● **TASK MATERIAL**

begin

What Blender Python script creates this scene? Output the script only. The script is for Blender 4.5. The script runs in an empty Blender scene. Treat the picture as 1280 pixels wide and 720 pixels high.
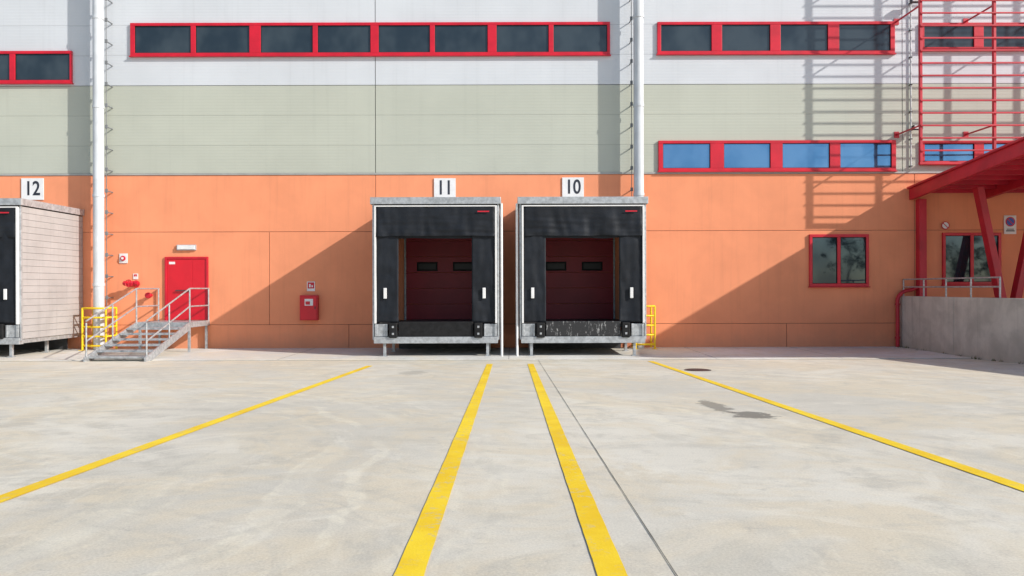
import bpy, bmesh, math, random
from mathutils import Vector, Matrix, noise
random.seed(7)
S=bpy.context.scene
COL=S.collection
SC=37.56; FS=42.9; CZ=2.0
def X(px): return (px-640)/SC
def Z(py,px=640): return CZ+(360-(py+0.0026*(px-640)))/SC
# ------------------------------------------------------------ materials
def nt(name):
    m=bpy.data.materials.new(name); m.use_nodes=True
    t=m.node_tree; b=t.nodes['Principled BSDF']; return m,t,b
def N(t,typ,**kw):
    n=t.nodes.new(typ)
    for k,v in kw.items(): setattr(n,k,v)
    return n
def L(t,a,b): t.links.new(a,b)
def noise_n(t,vec,scale,detail=5,rough=.6,dist=0):
    n=N(t,'ShaderNodeTexNoise'); n.inputs['Scale'].default_value=scale
    n.inputs['Detail'].default_value=min(detail,4); n.inputs['Roughness'].default_value=rough
    n.inputs['Distortion'].default_value=dist
    L(t,vec,n.inputs['Vector']); return n.outputs['Fac']
def mapr(t,v,a,b,c=0,d=1,smooth=True):
    n=N(t,'ShaderNodeMapRange'); 
    if smooth: n.interpolation_type='SMOOTHSTEP'
    for i,x in zip((1,2,3,4),(a,b,c,d)): n.inputs[i].default_value=x
    if isinstance(v,(int,float)): n.inputs[0].default_value=v
    else: L(t,v,n.inputs[0])
    return n.outputs[0]
def mth(t,op,a,b=None):
    n=N(t,'ShaderNodeMath',operation=op)
    for i,x in enumerate((a,b)):
        if x is None: continue
        if isinstance(x,(int,float)): n.inputs[i].default_value=x
        else: L(t,x,n.inputs[i])
    return n.outputs[0]
def mix(t,f,a,b,bt='MIX'):
    n=N(t,'ShaderNodeMix',data_type='RGBA',blend_type=bt)
    for sock,x in ((n.inputs[0],f),(n.inputs[6],a),(n.inputs[7],b)):
        if isinstance(x,(int,float)): sock.default_value=x
        elif isinstance(x,tuple): sock.default_value=(*x,1)
        else: L(t,x,sock)
    return n.outputs[2]
def scalev(t,vec,s):
    n=N(t,'ShaderNodeMapping'); n.inputs['Scale'].default_value=s; L(t,vec,n.inputs['Vector']); return n.outputs[0]
def bump(t,b,h,strength,dist=.01):
    n=N(t,'ShaderNodeBump'); n.inputs['Strength'].default_value=strength; n.inputs['Distance'].default_value=dist
    L(t,h,n.inputs['Height']); L(t,n.outputs[0],b.inputs['Normal'])
def mul(c,k): return tuple(min(1,x*k) for x in c)
def mat(name,col,rough=.55,metal=0,var=.12,scale=2.0,bs=.15,bscale=30,spec=.5,streak=0,dirt=0):
    m,t,b=nt(name)
    P=N(t,'ShaderNodeNewGeometry').outputs['Position']
    n1=noise_n(t,P,scale,4,.6,.3)
    c=mix(t,mapr(t,n1,.3,.7),mul(col,1-var),mul(col,1+var*.6))
    if streak:
        s=noise_n(t,scalev(t,P,(5,5,.22)),1.3,4,.65)
        c=mix(t,mth(t,'MULTIPLY',mapr(t,s,.48,.75),streak),c,mul(col,.55))
    if dirt:
        sp=N(t,'ShaderNodeSeparateXYZ'); L(t,P,sp.inputs[0])
        nz=noise_n(t,P,2.5,4,.7)
        h=mth(t,'SUBTRACT',sp.outputs[2],mth(t,'MULTIPLY',nz,.7))
        c=mix(t,mth(t,'MULTIPLY',mapr(t,h,-.35,.35,1,0),dirt),c,(.28,.22,.17))
    L(t,c,b.inputs['Base Color'])
    b.inputs['Metallic'].default_value=metal
    b.inputs['Roughness'].default_value=rough
    b.inputs['Specular IOR Level'].default_value=spec
    if bs: bump(t,b,noise_n(t,P,bscale,2),bs,.01)
    return m
ORANGE=(.84,.315,.165)
M_or=mat('orange_render',ORANGE,.85,var=.07,scale=.6,bs=.25,bscale=45,spec=.25,streak=.14,dirt=.22)
def ribwall(name,col,amp):
    m,t,b=nt(name); P=N(t,'ShaderNodeNewGeometry').outputs['Position']
    sp=N(t,'ShaderNodeSeparateXYZ'); L(t,P,sp.inputs[0]); z=sp.outputs[2]
    n1=noise_n(t,P,.35,3); c=mix(t,mapr(t,n1,.3,.7),mul(col,.95),mul(col,1.04))
    fl=mth(t,'FLOOR',mth(t,'ADD',z,.24)); wn=N(t,'ShaderNodeTexWhiteNoise',noise_dimensions='1D'); L(t,fl,wn.inputs['W'])
    c=mix(t,mth(t,'MULTIPLY',wn.outputs['Value'],.14),c,mul(col,.7))
    s=noise_n(t,scalev(t,P,(4,4,.12)),1.2,4,.65); c=mix(t,mth(t,'MULTIPLY',mapr(t,s,.5,.8),.12),c,mul(col,.5))
    fr=mth(t,'FRACT',mth(t,'ADD',z,.24)); seam=mapr(t,mth(t,'ABSOLUTE',mth(t,'SUBTRACT',fr,.5)),.485,.495)
    c=mix(t,mth(t,'MULTIPLY',seam,.30),c,mul(col,.3))
    L(t,c,b.inputs['Base Color']); b.inputs['Roughness'].default_value=.5; b.inputs['Specular IOR Level'].default_value=.35
    rib=mth(t,'SINE',mth(t,'MULTIPLY',z,2*math.pi/.1))
    h=mth(t,'ADD',mth(t,'MULTIPLY',rib,.3),mth(t,'MULTIPLY',seam,-2.0))
    h=mth(t,'ADD',h,mth(t,'MULTIPLY',noise_n(t,P,1.0,2),1.5))
    bump(t,b,h,amp,.006); return m
M_white=ribwall('white_cladding',(.62,.65,.69),.35)
M_green=ribwall('green_grey_cladding',(.49,.51,.44),.35)
M_red=mat('red_paint',(.60,.010,.03),.38,var=.15,scale=1.5,bs=.05,spec=.5)
M_redsteel=mat('red_steel',(.52,.015,.035),.45,var=.2,scale=1.2,bs=.08)
M_reddoor=mat('red_door_paint',(.66,.010,.025),.4,var=.08,scale=1,bs=.03)
M_maroon=mat('dock_door_red',(.32,.018,.032),.5,var=.15,scale=1,bs=.05)
M_galv=mat('galvanised_steel',(.47,.49,.51),.45,metal=.45,var=.25,scale=9,bs=.08)
M_alu=mat('grey_metal',(.50,.52,.54),.5,metal=.2,var=.15,scale=3,bs=.05)
M_pipe=mat('pipe_paint',(.60,.63,.66),.4,var=.1,scale=1.5,bs=.03,streak=.3)
M_whitep=mat('white_paint',(.78,.78,.78),.5,var=.06,scale=3,bs=.03)
M_panel=mat('sandwich_panel',(.41,.395,.39),.5,var=.10,scale=1,bs=.04,streak=.25)
M_pcore=mat('panel_joint',(.20,.19,.19),.7,var=.1)
M_curt=mat('black_tarpaulin',(.013,.016,.022),.6,var=.3,scale=2,bs=.25,bscale=60,spec=.25)
M_rub=mat('black_rubber',(.012,.012,.013),.7,var=.5,scale=6,bs=.3,spec=.3)
M_dark=mat('dark_grey',(.05,.05,.055),.6,var=.3,scale=5,bs=.1)
M_yel=mat('yellow_steel',(.85,.58,.01),.45,var=.12,scale=4,bs=.05)
M_conc=mat('ramp_concrete',(.55,.52,.47),.85,var=.2,scale=1.4,bs=.4,bscale=25,spec=.3,streak=.4,dirt=.3)
M_back=mat('joint_brown',(.30,.13,.08),.9,var=.2)  # dark brown backing that shows in the gaps between orange panels
M_backw=mat('joint_grey',(.2,.2,.2),.9,var=.2)
M_flash=mat('flashing',(.42,.42,.40),.5,metal=.2,var=.1)
M_bark=mat('bark',(.09,.07,.05),.9,var=.4)
M_leaf=mat('foliage',(.05,.075,.03),.7,var=.6,scale=.8,bs=0)
M_rust=mat('cast_iron',(.07,.035,.03),.7,var=.5,scale=8,bs=.5)
M_roof=mat('roof_sheet',(.3,.3,.3),.8,var=.1)
M_brk=mat('bracket_grey',(.16,.17,.18),.6,var=.2)
def glass(name,c1,c2,rough,metal,wob=.15):
    m,t,b=nt(name); P=N(t,'ShaderNodeNewGeometry').outputs['Position']
    c=mix(t,mapr(t,noise_n(t,scalev(t,P,(.8,1,.6)),.9,3),.35,.65),c1,c2); L(t,c,b.inputs['Base Color'])
    b.inputs['Roughness'].default_value=rough; b.inputs['Metallic'].default_value=metal; b.inputs['Specular IOR Level'].default_value=.6
    bump(t,b,noise_n(t,P,.7,2),wob,.03); return m
M_gdark=glass('window_glass_tinted',(.018,.030,.042),(.045,.062,.075),.12,.0)
M_gport=glass('porthole_glass',(.004,.005,.006),(.012,.014,.016),.5,.0)
M_gblue=glass('window_glass_reflective',(.09,.23,.42),(.15,.30,.50),.05,.75)
M_gmir=glass('window_glass',(.03,.05,.08),(.06,.09,.12),.03,.75,.08)

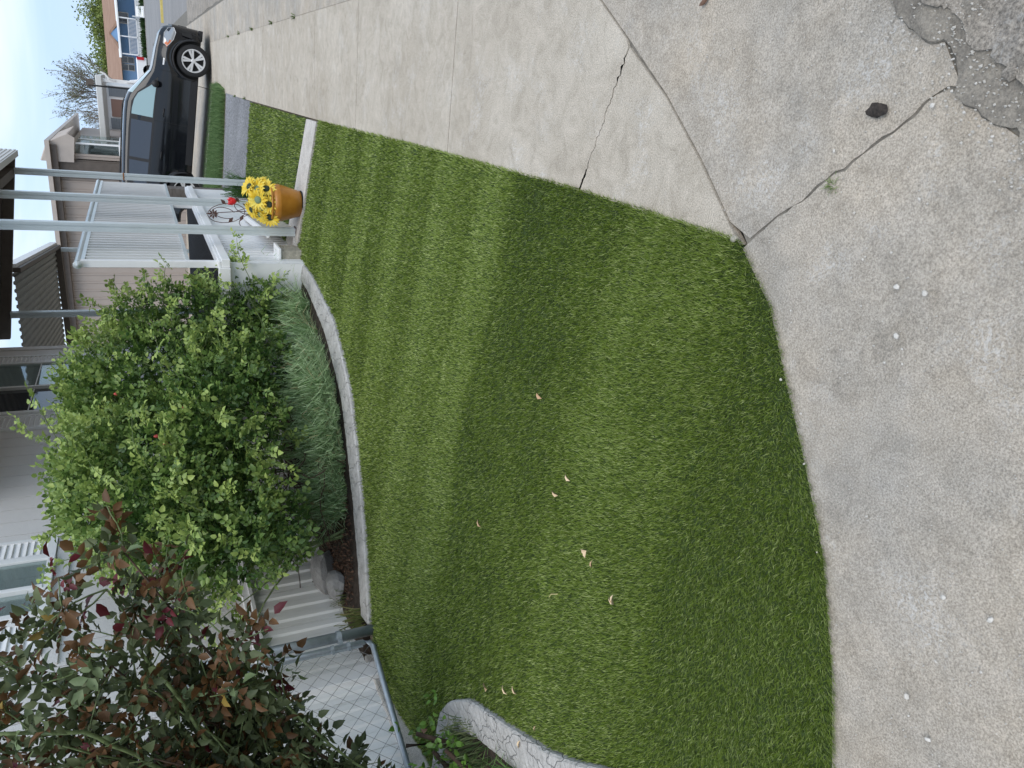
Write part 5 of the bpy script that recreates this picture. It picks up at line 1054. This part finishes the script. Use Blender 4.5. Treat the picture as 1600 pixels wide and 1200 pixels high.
# ------------------------------------------------------------- blue house
Y0 = 85; bh = empty('house', (0, 0, 0)); tag(bh, 'blue house with brown shingle roof and white porch across the street', 'house')
MB().box(-1.4, 12, Y0, Y0 + 6, 0.1, 2.28).build('wall', M['blue'], bh)
rfb = MB(); rfb.add([(-1.9, Y0 - .5, 2.2), (12, Y0 - .5, 2.2), (12, Y0 + 3, 3.50), (-1.9, Y0 + 3, 3.50), (12, Y0 + 6.5, 2.2), (-1.9, Y0 + 6.5, 2.2)], [(0, 1, 2, 3), (3, 2, 4, 5), (0, 3, 5), (1, 4, 2)]); rfb.add([(-1.9, Y0 - .5, 2.18), (12, Y0 - .5, 2.18), (12, Y0 + 6.5, 2.18), (-1.9, Y0 + 6.5, 2.18)], [(0, 1, 2, 3)]); rfb.build('roof', M['shingle'], bh)
MB().prism([(2.0, 2.33), (2.55, 2.88), (2.75, 2.88), (3.3, 2.33)], Y0 - 1.0, Y0 + .2).build('gable', M['blue'], bh); MB().prism([(1.4, 2.30), (2.6, 3.05), (2.72, 3.05), (3.9, 2.30), (3.4, 2.36), (2.66, 2.92), (1.95, 2.36)], Y0 - 1.05, Y0 + 1.2).build('gable_roof', M['shingle'], bh)
pr_ = MB(); pr_.add([(0.7, Y0 - 2.6, 2.10), (12, Y0 - 2.6, 2.24), (12, Y0 - .4, 2.42), (0.7, Y0 - .4, 2.25), (0.7, Y0 - 2.6, 2.20), (12, Y0 - 2.6, 2.38), (12, Y0 - .4, 2.5), (0.7, Y0 - .4, 2.34)], [(0, 1, 2, 3), (4, 7, 6, 5), (0, 4, 5, 1), (1, 5, 6, 2), (2, 6, 7, 3), (3, 7, 4, 0)]); pr_.build('porch_roof', M['white'], bh)
for x in (1.05, 2.55, 4.1, 6.2, 8.3): MB().box(x - .05, x + .05, Y0 - 2.5, Y0 - 2.4, 0.0, 2.15).build('porch_post', M['white'], bh)
MB().box(0.8, 12, Y0 - 2.5, Y0 - .01, 0.62, 0.72).build('porch_floor', M['white'], bh)
sk = MB(); x = 0.8
while x < 12: sk.box(x, x + .3, Y0 - 2.47, Y0 - 2.43, -.15, .62); x += .32
x = -1.4
while x < .7: sk.box(x, x + .3, Y0 - .06, Y0 - .02, -.15, .62); x += .32
sk.build('white_skirting', M['white'], bh)
rl = MB(); rl.box(1.1, 4.1, Y0 - 2.47, Y0 - 2.43, 1.38, 1.43); x = 1.1
while x < 4.1: rl.box(x, x + .035, Y0 - 2.46, Y0 - 2.44, .72, 1.38); x += .11
rl.build('porch_railing', M['white'], bh)
for (a, b) in ((-.40, .18), (.26, .86)):
    w_ = MB().box(a, b, Y0 - .05, Y0 - .01, 1.08, 2.2).build('window', mat('cream_frame', (0.5, 0.47, 0.42), 0.6) if 'cream_frame' not in bpy.data.materials else bpy.data.materials['cream_frame'], bh); MB().box(a + .05, b - .05, Y0 - .07, Y0 - .052, 1.66, 2.14).box(a + .05, b - .05, Y0 - .07, Y0 - .052, 1.13, 1.6).build('pane', M['darkglass'], w_)
w_ = MB().box(3.7, 4.7, Y0 - .05, Y0 - .01, 1.3, 2.15).build('window', bpy.data.materials['cream_frame'], bh); MB().box(3.78, 4.16, Y0 - .07, Y0 - .052, 1.36, 2.1).box(4.24, 4.62, Y0 - .07, Y0 - .052, 1.36, 2.1).build('pane', M['darkglass'], w_)
st_ = MB()
for k in range(5): st_.box(4.3 , 5.2, Y0 - 2.6 - .3 * (5 - k), Y0 - 2.6 - .3 * (4 - k), 0, .14 * (k + 1) - .02)
st_.box(4.25, 4.3, Y0 - 4.1, Y0 - 2.6, .0, 1.0).build('front_steps', M['white'], bh)
wild('hedge', [(0.6, Y0 - 3.6), (14, Y0 - 3.6), (14, Y0 - 2.8), (-1.8, Y0 - 2.8), (-1.8, Y0 - 3.6)], 3500, 0.5, 0.10, [(0.02, 0.05, 0.015), (0.06, 0.12, 0.03)], 'low dark green planting along the foot of the blue house', segs=2, cat='hedge')
bx_ = MB().box(-.05, .35, Y0 - 4.2, Y0 - 3.8, 0, .75).build('brown_crate', M['brown'], bevel=.02); tag(bx_, 'dark brown box standing by the white skirting of the blue house', 'box')
kbb = MB().box(2.0, 40, 40.0, 40.25, -0.05, 0.09).build('yellow_kerb', M['yellow']); kbb['kind'] = 'structure'

# ------------------------------------------------------------- trees
def crown_tree(x, y, z0, top, rx, nleaf, tints, label, seed, ls=0.30):
    o = empty('tree', (x, y, 0)); tag(o, label, 'tree'); r = random.Random(seed); tr = MB(); tr.tube([(0, 0, 0), (.1, 0, z0 * .6), (0, 0, z0)], [.22, .18, .13], 8); tips = []
    for k in range(16):
        a = r.uniform(0, 6.28); d = Vector((math.cos(a) * .6, math.sin(a) * .6, r.uniform(.4, 1.2))); p = smooth_path((0, 0, z0 * .8), d, (top - z0) * r.uniform(.5, .9), 6, -.05, .14, r); tr.tube(p, np.linspace(.08, .02, 7), 5); tips += p[2:]
    tr.build('trunk', M['bark2'], o); C = []
    for k in range(nleaf):
        q = r.choice(tips); s_ = .42; C.append((q.x * 1.0 + r.gauss(0, s_) * rx / 1.5, q.y + r.gauss(0, s_), min(top + r.uniform(-.3, .1), q.z + r.gauss(0, s_ * .8))))
    C = np.array(C); n = len(C); t0, t1 = map(np.array, tints); kk = nr.uniform(0, 1, (n, 1)); leaf_np('crown', C, nr.normal(0, 1, (n, 3)), nr.normal(0, 1, (n, 3)), nr.uniform(.6, 1.2, n) * ls, nr.uniform(.6, 1, n) * ls * .7, t0 + (t1 - t0) * kk, M['farleaf'], o)
    return o
tg1 = [(0.12, 0.17, 0.035), (0.30, 0.36, 0.10)]
crown_tree(5.9, 97, 2.2, 6.9, 2.3, 5200, tg1, 'yellow-green tree behind the blue house at the frame edge', 1)
crown_tree(3.2, 98, 2.2, 6.3, 2.0, 4600, tg1, 'yellow-green rounded tree above the middle of the brown roof', 2)
crown_tree(0.2, 97, 2.2, 6.5, 2.2, 4600, tg1, 'yellow-green tree above the left end of the brown roof', 3)
def bare_tree(x, y, h_, label, seed, nl, spread):
    o = empty('tree', (x, y, 0)); tag(o, label, 'tree'); r = random.Random(seed); tr = MB(); tips = []
    def rec(p, d, l_, rad, dep):
        path = smooth_path(p, d, l_, 5, -.02, .08, r); tr.tube(path, np.linspace(rad, rad * .6, 6), 5, cap=False)
        if dep == 0: tips.extend(path[1:]); return
        for k in range(3 if dep > 1 else 4):
            nd = (Vector(d) * 1.0 + Vector((r.gauss(0, spread), r.gauss(0, spread), r.gauss(.12, spread * .5)))).normalized(); rec(path[r.choice([3, 4, 5])], nd, l_ * r.uniform(.62, .85), rad * .58, dep - 1)
    for k in range(5): rec((r.gauss(0, .1), 0, 0.3), (r.gauss(0, .35), r.gauss(0, .3), 1), h_ * .34, .06, 4)
    tr.build('trunk', M['bark2'], o)
    C = np.array([tuple(Vector(r.choice(tips)) + Vector((r.gauss(0, .05), r.gauss(0, .05), r.gauss(0, .05)))) for _ in range(nl)]); n = len(C); leaf_np('crown', C, nr.normal(0, 1, (n, 3)), nr.normal(0, 1, (n, 3)), nr.uniform(.05, .10, n), nr.uniform(.03, .06, n), np.array([[0.16, 0.17, 0.09]]) * nr.uniform(.6, 1.5, (n, 1)), M['farleaf'], o)
bare_tree(-1.75, 45, 5.0, 'airy early-spring tree with sparse buds above the carport roof', 12, 2600, 0.42)
bare_tree(-3.2, 42, 3.6, 'leafless thin-branched tree next to the tan mobile home', 14, 150, 0.40)
bpy.context.view_layer.update()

end

● **EXERCISE OBJECTIVE**
Show every line from the entries above in which "picture" appears.

● **FINAL ANSWER**
What Blender Python script creates this scene? Output the script only. The script is for Blender 4.5. The script runs in an empty Blender scene. Treat the picture as 1280 pixels wide and 720 pixels high.
Write part 5 of the bpy script that recreates this picture. It picks up at line 1054. This part finishes the script. Use Blender 4.5. Treat the picture as 1600 pixels wide and 1200 pixels high.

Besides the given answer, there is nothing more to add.